Human rights activist and director of the Zimbabwe Peace Project Jestina Mukoko has criticised the state for dismissing cases of forced disappearances as fake abductions.
She was speaking in a Zoom meeting organised by Amnesty International under the theme ‘Unpacking Enforced Disappearances in Zimbabwe’.
The meeting was in commemoration of the UN International Day of the Victims of Enforced Disappearances.
“It makes me mad…because I know what I went through. I don’t see the reason why the next person would come and say someone would fake an abduction. When you look at the wounds that those people have sustained, the manner in which they have been traumatised, you can’t inflict that on yourself. It makes me really angry when people continue to spew this kind of narrative”, Mukoko lashed.
She questioned the rationale behind the police and government saying they investigated and concluded that an abduction is fake, without revealing the people involved, witnesses or those who conducted the investigation.
This according to Mukoko consequently leads to the abuse of those accused of faking abductions by some quarters of the public.
“Talk of the young MDC women who were abducted and severely tortured. They are called mvana (young unwed mothers). Why have they all of a sudden become mvana? Simply because they have spoken about what they went through?” she lamented.
Mukoko said enforced disappearances do not only affect victims, but also traumatise their families.
She recounted: “My family almost gave up, thinking I had died. This negatively impacts our families. If I’m late by a few minutes getting home, I will find my son by the door saying ‘couldn’t you have at least called, I was worried about you’. He fears a repeat of what I went through”.

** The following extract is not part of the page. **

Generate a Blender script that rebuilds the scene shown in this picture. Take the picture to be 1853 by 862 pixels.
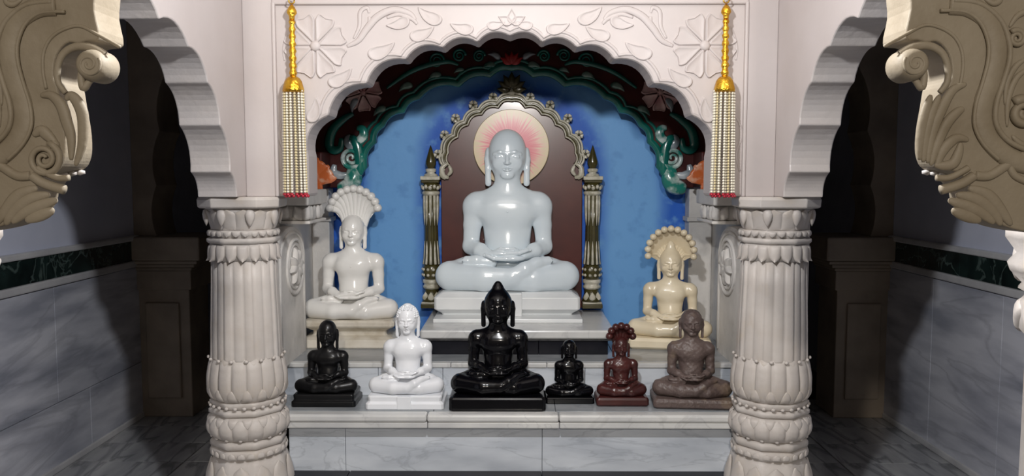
import bpy, bmesh, math, random
import numpy as np
from mathutils import Vector, Matrix
random.seed(7)
PI = math.pi
S = bpy.context.scene
for o in list(bpy.data.objects):
    bpy.data.objects.remove(o)
COL = S.collection

# ------------------------------------------------------------------ camera
F = 1450.0; W, Hh = 1853.0, 862.0
PITCH = math.atan(113.0 / F); YAW = math.atan(9.5 / F)
CAM = Vector((0.03, 0.0, 1.5))
cd = bpy.data.cameras.new('camera'); cam = bpy.data.objects.new('camera', cd); COL.objects.link(cam)
cd.sensor_fit = 'HORIZONTAL'; cd.sensor_width = 36.0; cd.lens = 36.0 * F / W
cd.clip_start = 0.05
cam.location = CAM; cam.rotation_euler = (PI / 2 - PITCH, 0, YAW)
S.camera = cam
ROT = cam.rotation_euler.to_matrix()
def ray(px, py):
    return ROT @ Vector(((px - W / 2) / F, (Hh / 2 - py) / F, -1.0))
def at(px, py, Y):            # world point at a depth Y
    d = ray(px, py); return CAM + d * ((Y - CAM.y) / d.y)
def atX(px, py, X):           # on a plane X = const
    d = ray(px, py); return CAM + d * ((X - CAM.x) / d.x)
def atZ(px, py, Z):           # on a horizontal plane
    d = ray(px, py); return CAM + d * ((Z - CAM.z) / d.z)
def hz(py, Y): return at(926, py, Y).z

# ------------------------------------------------------------------ world, lamps, exposure
wd = bpy.data.worlds.new('world'); S.world = wd; wd.use_nodes = True
wd.node_tree.nodes['Background'].inputs[0].default_value = (1.0, 0.86, 0.68, 1)
wd.node_tree.nodes['Background'].inputs[1].default_value = 0.16
def lamp(name, loc, power, radius, color=(1, 1, 1)):
    l = bpy.data.lights.new(name, 'POINT'); l.energy = power; l.shadow_soft_size = radius; l.color = color
    o = bpy.data.objects.new(name, l); COL.objects.link(o); o.location = loc; return o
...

Jestina Mukoko was herself abducted by state agents and subjected to torture for three weeks in 2008.
In 2018, the High Court ordered the State to pay her a total of US$150,000 in compensation for the abduction, incommunicado detention and torture she suffered.
Zimbabwe Human Rights NGO Forum Director Dr Musa Kika said there has been a rise in the spate of abductions since November 2017, with 24 cases reported in 2018 and 67 in 2019. He added that 14 cases have been reported in 2020, of which 11 of these were linked to the crushed #31July demonstrations.
National Peace and Reconciliation commissioner, Rev. Charles Masunungure expressed dismay at the reluctance of the public to report cases of abduction to the commission, attributing this to lack of confidence and trust in public institutions.
Human rights lawyer Kennedy Masiye pointed that this distrust stems from the demonstrated impunity in Zimbabwe: “In January 2019, women were raped and the government said people should report. We all know what happens when people report. They end up being charged for faking abductions.”
Masiye highlighted that there should be legislation criminalising abductions, as Zimbabwe has been skirting conventions and instruments that frown on enforced disappearances.
Human rights laywer with the Legal Resources Foundation Cedric Dube added that it is difficult for abductions to end as there is no accountability because the state pardons and grants amnesties to some perpetrator of abductions, as happened in Matebeleland after the Gukurahundi massacres of the early 80s.
The United Nations marked 30 August as a day of raising awareness, expressing concern over the increase in enforced or involuntary disappearances in various regions of the world.